El relato apunta a realidades espirituales de enorme interés. Mucha gente – especialmente, gente religiosa – ve la relación con Dios como un toma y daca, como un “do ut des”, como hago esto y, por lo tanto, me merezco que me concedas lo que te pido. Esa era la visión de paganismo, pero es también la de mucha gente que se considera cristiana en la actualidad y lo era también de judíos contemporáneos de Jesús. De acuerdo con ese punto de vista, el centurión pedía y lo suyo es que Jesús respondiera a su súplica porque tenía aprecio por la religión e incluso lo había manifestado construyendo una sinagoga. Sin embargo, el centurión – a pesar de su origen pagano – sabía mejor que otros cuál era la realidad. La realidad es que no somos dignos de recibir nada de Dios. A decir verdad, en multitud de ocasiones dejamos de manifiesto que nuestra vida y Sus mandatos son líneas paralelas que no se cruzan. Sin embargo, a pesar de esa realidad, el ser humano se puede aproximar a Dios reconociendo que no merece nada y que se fía en ese Dios que no es sólo es Todopoderoso, que no sólo tiene todo sometido a Su designio sino que además desea acoger a sus criaturas.
Ese salto de fe es lo único que permite que Dios y el ser humano se conecten. No porque la fe sea un mérito o una obra – como algunos creen – o porque la fe sea la adhesión de un conjunto de doctrinas sino porque la fe es la mano tendida y abierta que puede recibir lo que no se merece, pero Dios da. Ésa era la fe que Jesús no había encontrado en Israel – vimos los antecedentes en entregas previas – pero que resultaba innegable en aquel centurión, un pagano miembro de un ejército de ocupación.

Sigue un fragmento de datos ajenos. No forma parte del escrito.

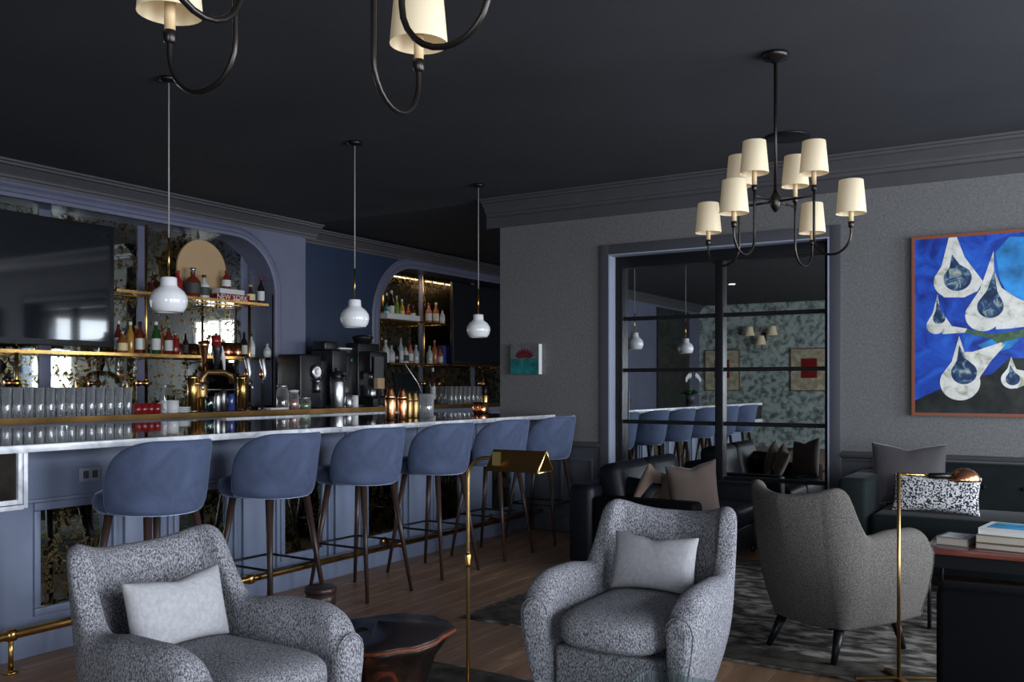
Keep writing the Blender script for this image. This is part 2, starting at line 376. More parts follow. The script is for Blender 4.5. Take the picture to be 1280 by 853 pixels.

El relato, sin duda, tiene una enorme relevancia para nosotros. ¿Somos de los que creen que Dios tendría que escucharnos por nuestra condición religiosa o de los que nos sabemos indignos y todo lo fiamos a Su gracia? ¿Somos de los que damos a organizaciones religiosas pensando así ganar el favor de Dios o somos de los que sabemos que a Dios no se le puede comprar? ¿Somos de los que pensamos que Dios nos bendecirá por pertenecer a un club religioso concreto o de los que reconocemos que todo lo debemos a Su generosidad? Según sea nuestra respuesta, podremos ver si pertenecemos al grupo de aquellos cuya fe alababa Jesús o al de los ancianos de la sinagoga de Cafarnaum.